Alisadeh will sich nicht mehr länger für ihr verbiegen

Der Fall Alisadeh ist für die Machthaber um das geistliche Oberhaupt Ayatollah Ali Chamenei heikel. Alisadeh ist als einzige Olympia-Medaillengewinnerin eine bekannte Sportlerin in dem 82-Millionen-Einwohner-Land. Sie wurde von den Politikern als Beispiel dafür geführt, dass es auch Frauen im Iran im Leistungssport zu etwas bringen können.

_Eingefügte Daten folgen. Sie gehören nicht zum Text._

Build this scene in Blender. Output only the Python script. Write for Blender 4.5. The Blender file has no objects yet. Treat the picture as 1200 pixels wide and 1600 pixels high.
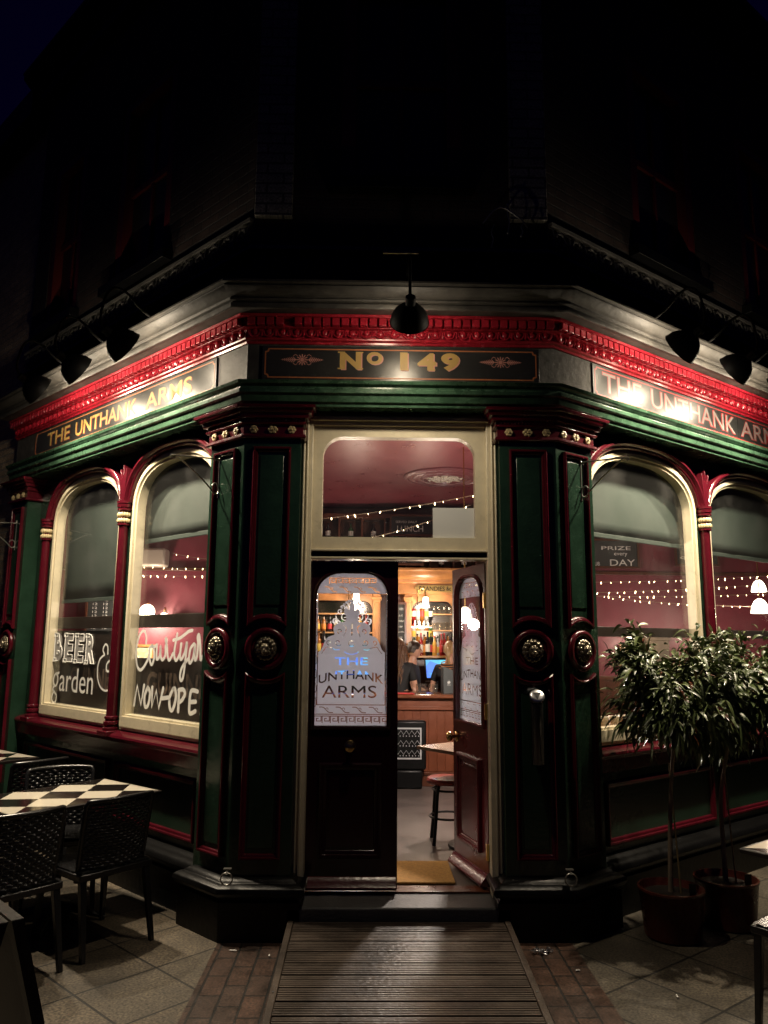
import bpy, bmesh, math, random
from mathutils import Vector, Matrix
sin, cos, pi, R = math.sin, math.cos, math.pi, math.radians
rnd = random.Random(7)
sc = bpy.context.scene
COL = sc.collection

# ------------------------------------------------------------------ camera
CAM = Vector((-0.188, -5.0, 1.72))
PITCH, ROLL, YAW = R(9.46), R(0.43), R(-1.0)
fw = Vector((-sin(YAW)*cos(PITCH), cos(YAW)*cos(PITCH), sin(PITCH)))
rt0 = Vector((cos(YAW), sin(YAW), 0)); up0 = rt0.cross(fw)
rt = rt0*cos(ROLL) + up0*sin(ROLL); up = -rt0*sin(ROLL) + up0*cos(ROLL)
cd = bpy.data.cameras.new('camera'); cam = bpy.data.objects.new('camera', cd); COL.objects.link(cam)
m3 = Matrix((rt, up, -fw)).transposed()
cam.matrix_world = Matrix.Translation(CAM) @ m3.to_4x4()
cd.sensor_width = 36; cd.lens = 27.0; cd.clip_end = 500; cd.clip_start = 0.05
sc.camera = cam
sc.render.resolution_x = 768; sc.render.resolution_y = 1024

# ------------------------------------------------------------------ sky, exposure
w = bpy.data.worlds.new('World'); sc.world = w; w.use_nodes = True
nt = w.node_tree; bg = nt.nodes['Background']
sky = nt.nodes.new('ShaderNodeTexSky'); sky.sky_type = 'NISHITA'; sky.sun_disc = False
sky.sun_elevation = R(-2.8); sky.ozone_density = 10; sky.sun_rotation = R(200); sky.altitude = 0
nt.links.new(sky.outputs[0], bg.inputs[0]); bg.inputs[1].default_value = 0.12
sc.view_settings.view_transform = 'Standard'; sc.view_settings.look = 'None'
sc.view_settings.exposure = 0.0; sc.view_settings.gamma = 1.0
sc.render.engine = 'CYCLES'
sc.cycles.use_denoising = True
sc.cycles.max_bounces = 8; sc.cycles.transparent_max_bounces = 16
sc.cycles.sample_clamp_indirect = 4.0
sc.cycles.caustics_reflective = False; sc.cycles.caustics_refractive = False
sc.cycles.use_light_tree = True

# lamp strengths (watts)
P_SIDE, P_MID = (23.0, 215.0, 128), (7.0, 52.0, 122)      # bare bulb, downward throw of the reflector

# ------------------------------------------------------------------ materials
MATS = {}
def mat(name, col, rough=.5, metal=0., bump=0., bscale=60., var=0., vscale=4., coat=0., spec=.5, emit=None, estr=0., wear=0.):
    if name in MATS: return MATS[name]
    m = bpy.data.materials.new(name); m.use_nodes = True; MATS[name] = m
    n, l = m.node_tree.nodes, m.node_tree.links
    b = n['Principled BSDF']
    b.inputs['Base Color'].default_value = (*col, 1); b.inputs['Roughness'].default_value = rough
    b.inputs['Metallic'].default_value = metal; b.inputs['Coat Weight'].default_value = coat
    b.inputs['Coat Roughness'].default_value = .12; b.inputs['Specular IOR Level'].default_value = spec
    if emit: b.inputs['Emission Color'].default_value = (*emit, 1); b.inputs['Emission Strength'].default_value = estr
    if bump or var or wear:
        tc = n.new('ShaderNodeTexCoord')
    if bump:
        no = n.new('ShaderNodeTexNoise'); no.inputs['Scale'].default_value = bscale; no.inputs['Detail'].default_value = 4
        bp = n.new('ShaderNodeBump'); bp.inputs['Strength'].default_value = bump; bp.inputs['Distance'].default_value = .01
        l.new(tc.outputs['Object'], no.inputs['Vector']); l.new(no.outputs['Fac'], bp.inputs['Height']); l.new(bp.outputs[0], b.inputs['Normal'])
    if var:
        nv = n.new('ShaderNodeTexNoise'); nv.inputs['Scale'].default_value = vscale; nv.inputs['Detail'].default_value = 6; nv.inputs['Roughness'].default_value = .65
        cr = n.new('ShaderNodeMapRange'); cr.inputs[1].default_value = .3; cr.inputs[2].default_value = .7
        cr.inputs[3].default_value = 1-var; cr.inputs[4].default_value = 1+var
        mx = n.new('ShaderNodeVectorMath'); mx.operation = 'SCALE'; mx.inputs[0].default_value = col
        l.new(tc.outputs['Object'], nv.inputs['Vector']); l.new(nv.outputs['Fac'], cr.inputs[0]); l.new(cr.outputs[0], mx.inputs['Scale'])
        l.new(mx.outputs[0], b.inputs['Base Color'])
        rr = n.new('ShaderNodeMapRange'); rr.inputs[3].default_value = max(.02, rough-.1); rr.inputs[4].default_value = min(1, rough+.1)
        l.new(nv.outputs['Fac'], rr.inputs[0]); l.new(rr.outputs[0], b.inputs['Roughness'])
    return m

def brick_mat(name, c1, c2, mortar, bw, rh, offset=.5, msize=.008, rough=.7, rot=0., loc=(0, 0), plane='XY', bump=.5, noise=.35, coat=0.):
    m = bpy.data.materials.new(name); m.use_nodes = True; MATS[name] = m
    n, l = m.node_tree.nodes, m.node_tree.links
    b = n['Principled BSDF']; b.inputs['Coat Weight'].default_value = coat
    tc = n.new('ShaderNodeTexCoord'); mp = n.new('ShaderNodeMapping')
    src = tc.outputs['Object']
    if plane == 'UV': src = tc.outputs['UV']
    mp.inputs['Rotation'].default_value = (0, 0, rot); mp.inputs['Location'].default_value = (loc[0], loc[1], 0)
    l.new(src, mp.inputs['Vector'])
    br = n.new('ShaderNodeTexBrick'); br.offset = offset; br.squash = 1
    br.inputs['Scale'].default_value = 1; br.inputs['Mortar Size'].default_value = msize; br.inputs['Mortar Smooth'].default_value = .2
    br.inputs['Brick Width'].default_value = bw; br.inputs['Row Height'].default_value = rh
    br.inputs['Color1'].default_value = (*c1, 1); br.inputs['Color2'].default_value = (*c2, 1); br.inputs['Mortar'].default_value = (*mortar, 1)
    l.new(mp.outputs[0], br.inputs['Vector'])
    no = n.new('ShaderNodeTexNoise'); no.inputs['Scale'].default_value = 9; no.inputs['Detail'].default_value = 8; no.inputs['Roughness'].default_value = .7
    l.new(mp.outputs[0], no.inputs['Vector'])
    mr = n.new('ShaderNodeMapRange'); mr.inputs[1].default_value = .3; mr.inputs[2].default_value = .7; mr.inputs[3].default_value = 1-noise; mr.inputs[4].default_value = 1+noise
    l.new(no.outputs['Fac'], mr.inputs[0])
    n2 = n.new('ShaderNodeTexNoise'); n2.inputs['Scale'].default_value = 75; n2.inputs['Detail'].default_value = 2
    l.new(mp.outputs[0], n2.inputs['Vector'])
    mr2 = n.new('ShaderNodeMapRange'); mr2.inputs[1].default_value = .3; mr2.inputs[2].default_value = .7; mr2.inputs[3].default_value = .35; mr2.inputs[4].default_value = 1.65
    l.new(n2.outputs['Fac'], mr2.inputs[0])
    mu = n.new('ShaderNodeMath'); mu.operation = 'MULTIPLY'; l.new(mr.outputs[0], mu.inputs[0]); l.new(mr2.outputs[0], mu.inputs[1])
    if plane == 'XY':
        vo = n.new('ShaderNodeTexVoronoi'); vo.inputs['Scale'].default_value = 4.5; l.new(mp.outputs[0], vo.inputs['Vector'])
        gm = n.new('ShaderNodeMapRange'); gm.inputs[1].default_value = .05; gm.inputs[2].default_value = .09; gm.inputs[3].default_value = .45; gm.inputs[4].default_value = 1; l.new(vo.outputs['Distance'], gm.inputs[0])
        m3_ = n.new('ShaderNodeMath'); m3_.operation = 'MULTIPLY'; l.new(mu.outputs[0], m3_.inputs[0]); l.new(gm.outputs[0], m3_.inputs[1])
        n3 = n.new('ShaderNodeTexNoise'); n3.inputs['Scale'].default_value = 1.6; n3.inputs['Detail'].default_value = 5; l.new(src, n3.inputs['Vector'])
        g3 = n.new('ShaderNodeMapRange'); g3.inputs[1].default_value = .35; g3.inputs[2].default_value = .65; g3.inputs[3].default_value = .55; g3.inputs[4].default_value = 1.3; l.new(n3.outputs['Fac'], g3.inputs[0])
        mu = n.new('ShaderNodeMath'); mu.operation = 'MULTIPLY'; l.new(m3_.outputs[0], mu.inputs[0]); l.new(g3.outputs[0], mu.inputs[1])
    vm = n.new('ShaderNodeVectorMath'); vm.operation = 'SCALE'; l.new(br.outputs['Color'], vm.inputs[0]); l.new(mu.outputs[0], vm.inputs['Scale'])
    l.new(vm.outputs[0], b.inputs['Base Color'])
    rr = n.new('ShaderNodeMapRange'); rr.inputs[3].default_value = rough-.2; rr.inputs[4].default_value = rough+.15
    l.new(no.outputs['Fac'], rr.inputs[0]); l.new(rr.outputs[0], b.inputs['Roughness'])
    ad = n.new('ShaderNodeMath'); ad.operation = 'MULTIPLY_ADD'; ad.inputs[1].default_value = -1.0; l.new(br.outputs['Fac'], ad.inputs[0])
    sm = n.new('ShaderNodeMath'); sm.operation = 'MULTIPLY'; sm.inputs[1].default_value = .35; l.new(no.outputs['Fac'], sm.inputs[0]); l.new(sm.outputs[0], ad.inputs[2])
    bp = n.new('ShaderNodeBump'); bp.inputs['Strength'].default_value = min(1, bump*1.5); bp.inputs['Distance'].default_value = .014
    l.new(ad.outputs[0], bp.inputs['Height']); l.new(bp.outputs[0], b.inputs['Normal'])
    return m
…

Alisadeh – das wurde nun deutlich – musste sich als populäre Sportlerin penibel an die Etikette der theokratischen Republik halten. „Ich habe angezogen, was sie vorgaben, und ich habe gesagt, was sie wollten“, schreibt sie. „Jeden Satz, den sie vorgaben, habe ich wiederholt. Keiner von uns bedeutet ihnen was, wir sind nur ihre Werkzeuge.“

Der Sport als Instrument politischer Propaganda. Auch dieser Vorwurf an die Machthaber im Iran ist schon viele Jahre alt. Zuletzt hatte ihn im Sport öffentlichkeitswirksam der Judoka Saeid Mollaei geäußert. Er war im vergangenen August angewiesen worden, einen WM-Kampf zu verlieren, um einem möglichen Finalduell gegen einen israelischen Sportler zu entgehen. Mollaei floh nach Deutschland.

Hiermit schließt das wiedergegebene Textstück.